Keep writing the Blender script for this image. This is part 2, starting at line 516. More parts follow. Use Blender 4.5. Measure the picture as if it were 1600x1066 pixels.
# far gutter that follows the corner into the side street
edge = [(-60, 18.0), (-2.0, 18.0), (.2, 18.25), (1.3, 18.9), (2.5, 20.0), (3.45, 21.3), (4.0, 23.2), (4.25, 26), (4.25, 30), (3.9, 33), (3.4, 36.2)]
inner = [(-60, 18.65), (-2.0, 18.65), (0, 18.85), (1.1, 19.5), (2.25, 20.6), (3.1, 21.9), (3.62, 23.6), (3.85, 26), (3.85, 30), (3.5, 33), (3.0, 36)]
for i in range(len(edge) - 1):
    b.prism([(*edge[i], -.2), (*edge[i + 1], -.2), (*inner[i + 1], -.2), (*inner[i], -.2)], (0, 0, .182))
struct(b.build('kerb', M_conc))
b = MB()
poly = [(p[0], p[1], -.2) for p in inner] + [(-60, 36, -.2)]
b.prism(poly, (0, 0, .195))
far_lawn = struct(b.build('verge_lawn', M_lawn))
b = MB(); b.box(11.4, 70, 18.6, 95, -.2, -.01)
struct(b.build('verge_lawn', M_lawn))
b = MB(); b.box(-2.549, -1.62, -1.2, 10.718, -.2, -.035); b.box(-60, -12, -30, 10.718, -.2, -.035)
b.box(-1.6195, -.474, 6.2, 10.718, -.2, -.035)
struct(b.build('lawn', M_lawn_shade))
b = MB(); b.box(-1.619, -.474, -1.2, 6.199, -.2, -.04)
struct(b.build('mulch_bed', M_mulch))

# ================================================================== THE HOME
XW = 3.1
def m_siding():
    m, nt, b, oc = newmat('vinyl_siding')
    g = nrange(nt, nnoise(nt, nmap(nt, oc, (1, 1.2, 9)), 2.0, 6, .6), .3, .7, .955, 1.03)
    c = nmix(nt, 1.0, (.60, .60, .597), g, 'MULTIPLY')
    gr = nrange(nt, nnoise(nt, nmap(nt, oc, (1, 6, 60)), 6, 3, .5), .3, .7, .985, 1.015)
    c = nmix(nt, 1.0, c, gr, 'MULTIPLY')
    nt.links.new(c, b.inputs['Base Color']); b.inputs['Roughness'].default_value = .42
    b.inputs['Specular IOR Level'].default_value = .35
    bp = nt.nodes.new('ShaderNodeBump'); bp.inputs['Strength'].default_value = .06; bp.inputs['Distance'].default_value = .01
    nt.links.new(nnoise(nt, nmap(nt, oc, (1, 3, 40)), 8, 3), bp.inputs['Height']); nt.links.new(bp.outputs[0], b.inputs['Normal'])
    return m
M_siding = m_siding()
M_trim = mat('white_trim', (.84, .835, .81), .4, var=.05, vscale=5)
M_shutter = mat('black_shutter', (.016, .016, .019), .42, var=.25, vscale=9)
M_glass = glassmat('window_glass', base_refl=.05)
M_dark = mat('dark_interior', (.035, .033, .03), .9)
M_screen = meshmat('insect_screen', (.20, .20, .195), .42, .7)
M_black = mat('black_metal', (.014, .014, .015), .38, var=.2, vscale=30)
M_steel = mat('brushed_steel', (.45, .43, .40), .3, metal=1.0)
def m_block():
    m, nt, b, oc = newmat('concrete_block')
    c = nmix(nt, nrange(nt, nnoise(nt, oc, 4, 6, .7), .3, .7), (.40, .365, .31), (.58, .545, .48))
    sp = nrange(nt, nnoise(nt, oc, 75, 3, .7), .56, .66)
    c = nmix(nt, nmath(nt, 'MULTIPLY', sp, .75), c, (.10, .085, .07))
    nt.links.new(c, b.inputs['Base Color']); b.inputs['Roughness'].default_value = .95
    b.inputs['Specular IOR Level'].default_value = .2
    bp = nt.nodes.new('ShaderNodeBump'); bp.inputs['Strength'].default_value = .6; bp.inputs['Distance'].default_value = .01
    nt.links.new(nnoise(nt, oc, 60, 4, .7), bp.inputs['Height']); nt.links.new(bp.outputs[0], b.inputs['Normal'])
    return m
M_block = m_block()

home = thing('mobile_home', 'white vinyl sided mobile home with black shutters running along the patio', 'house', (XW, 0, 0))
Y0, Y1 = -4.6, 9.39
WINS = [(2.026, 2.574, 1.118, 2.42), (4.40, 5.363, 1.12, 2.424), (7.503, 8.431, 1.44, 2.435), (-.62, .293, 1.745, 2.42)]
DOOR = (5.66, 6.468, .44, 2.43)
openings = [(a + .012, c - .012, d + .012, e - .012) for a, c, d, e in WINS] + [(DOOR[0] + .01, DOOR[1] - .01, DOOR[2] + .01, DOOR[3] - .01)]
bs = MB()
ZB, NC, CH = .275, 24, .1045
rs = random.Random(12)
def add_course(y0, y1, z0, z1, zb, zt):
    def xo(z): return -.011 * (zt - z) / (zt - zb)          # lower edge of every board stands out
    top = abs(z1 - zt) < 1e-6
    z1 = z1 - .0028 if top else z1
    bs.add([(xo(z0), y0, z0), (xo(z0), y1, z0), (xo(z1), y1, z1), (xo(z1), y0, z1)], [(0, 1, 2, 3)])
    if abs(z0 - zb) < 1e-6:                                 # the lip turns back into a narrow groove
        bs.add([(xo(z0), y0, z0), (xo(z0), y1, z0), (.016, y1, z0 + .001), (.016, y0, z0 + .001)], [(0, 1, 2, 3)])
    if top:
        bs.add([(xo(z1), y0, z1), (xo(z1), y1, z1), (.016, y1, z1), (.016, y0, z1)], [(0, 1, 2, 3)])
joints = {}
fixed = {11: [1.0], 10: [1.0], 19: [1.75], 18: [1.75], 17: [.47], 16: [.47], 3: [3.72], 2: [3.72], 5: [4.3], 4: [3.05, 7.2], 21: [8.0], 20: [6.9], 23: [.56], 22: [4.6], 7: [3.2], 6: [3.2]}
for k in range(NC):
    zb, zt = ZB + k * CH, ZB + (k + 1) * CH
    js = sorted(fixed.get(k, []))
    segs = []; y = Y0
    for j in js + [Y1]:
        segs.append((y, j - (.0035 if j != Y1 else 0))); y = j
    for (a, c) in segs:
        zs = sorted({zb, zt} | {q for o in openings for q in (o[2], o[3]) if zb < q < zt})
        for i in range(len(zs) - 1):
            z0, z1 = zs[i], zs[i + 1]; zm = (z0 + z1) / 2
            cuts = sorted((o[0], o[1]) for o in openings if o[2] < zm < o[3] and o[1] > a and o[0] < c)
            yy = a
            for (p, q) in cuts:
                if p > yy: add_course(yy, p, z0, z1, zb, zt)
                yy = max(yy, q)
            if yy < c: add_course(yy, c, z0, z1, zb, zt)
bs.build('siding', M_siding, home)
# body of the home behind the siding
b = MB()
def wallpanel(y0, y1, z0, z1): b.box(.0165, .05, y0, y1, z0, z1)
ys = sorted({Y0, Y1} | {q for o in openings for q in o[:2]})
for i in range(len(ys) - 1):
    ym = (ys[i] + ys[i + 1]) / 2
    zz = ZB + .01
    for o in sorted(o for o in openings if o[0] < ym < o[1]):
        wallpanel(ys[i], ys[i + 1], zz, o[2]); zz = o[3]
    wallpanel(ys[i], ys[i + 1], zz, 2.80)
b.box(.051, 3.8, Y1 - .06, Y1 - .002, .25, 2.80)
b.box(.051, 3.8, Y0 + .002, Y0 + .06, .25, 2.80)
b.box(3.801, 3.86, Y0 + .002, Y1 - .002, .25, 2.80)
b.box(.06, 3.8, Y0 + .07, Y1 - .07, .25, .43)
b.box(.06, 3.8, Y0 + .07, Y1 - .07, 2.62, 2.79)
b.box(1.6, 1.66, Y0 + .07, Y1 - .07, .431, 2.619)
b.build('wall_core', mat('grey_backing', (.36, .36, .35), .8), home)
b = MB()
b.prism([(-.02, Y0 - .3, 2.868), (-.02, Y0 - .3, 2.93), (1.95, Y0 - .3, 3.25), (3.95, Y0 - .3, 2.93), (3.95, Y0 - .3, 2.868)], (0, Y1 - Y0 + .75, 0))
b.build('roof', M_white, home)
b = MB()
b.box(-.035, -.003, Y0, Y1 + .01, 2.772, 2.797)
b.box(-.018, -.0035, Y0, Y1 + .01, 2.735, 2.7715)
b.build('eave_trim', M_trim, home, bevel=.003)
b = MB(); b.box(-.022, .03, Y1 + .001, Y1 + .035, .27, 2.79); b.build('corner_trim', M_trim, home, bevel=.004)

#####

Word for word, reproduce the listing above from its start up to and including the line that has "struct(b.build('mulch_bed', M_mulch))". Give only those lines.

Keep writing the Blender script for this image. This is part 2, starting at line 516. More parts follow. Use Blender 4.5. Measure the picture as if it were 1600x1066 pixels.
# far gutter that follows the corner into the side street
edge = [(-60, 18.0), (-2.0, 18.0), (.2, 18.25), (1.3, 18.9), (2.5, 20.0), (3.45, 21.3), (4.0, 23.2), (4.25, 26), (4.25, 30), (3.9, 33), (3.4, 36.2)]
inner = [(-60, 18.65), (-2.0, 18.65), (0, 18.85), (1.1, 19.5), (2.25, 20.6), (3.1, 21.9), (3.62, 23.6), (3.85, 26), (3.85, 30), (3.5, 33), (3.0, 36)]
for i in range(len(edge) - 1):
    b.prism([(*edge[i], -.2), (*edge[i + 1], -.2), (*inner[i + 1], -.2), (*inner[i], -.2)], (0, 0, .182))
struct(b.build('kerb', M_conc))
b = MB()
poly = [(p[0], p[1], -.2) for p in inner] + [(-60, 36, -.2)]
b.prism(poly, (0, 0, .195))
far_lawn = struct(b.build('verge_lawn', M_lawn))
b = MB(); b.box(11.4, 70, 18.6, 95, -.2, -.01)
struct(b.build('verge_lawn', M_lawn))
b = MB(); b.box(-2.549, -1.62, -1.2, 10.718, -.2, -.035); b.box(-60, -12, -30, 10.718, -.2, -.035)
b.box(-1.6195, -.474, 6.2, 10.718, -.2, -.035)
struct(b.build('lawn', M_lawn_shade))
b = MB(); b.box(-1.619, -.474, -1.2, 6.199, -.2, -.04)
struct(b.build('mulch_bed', M_mulch))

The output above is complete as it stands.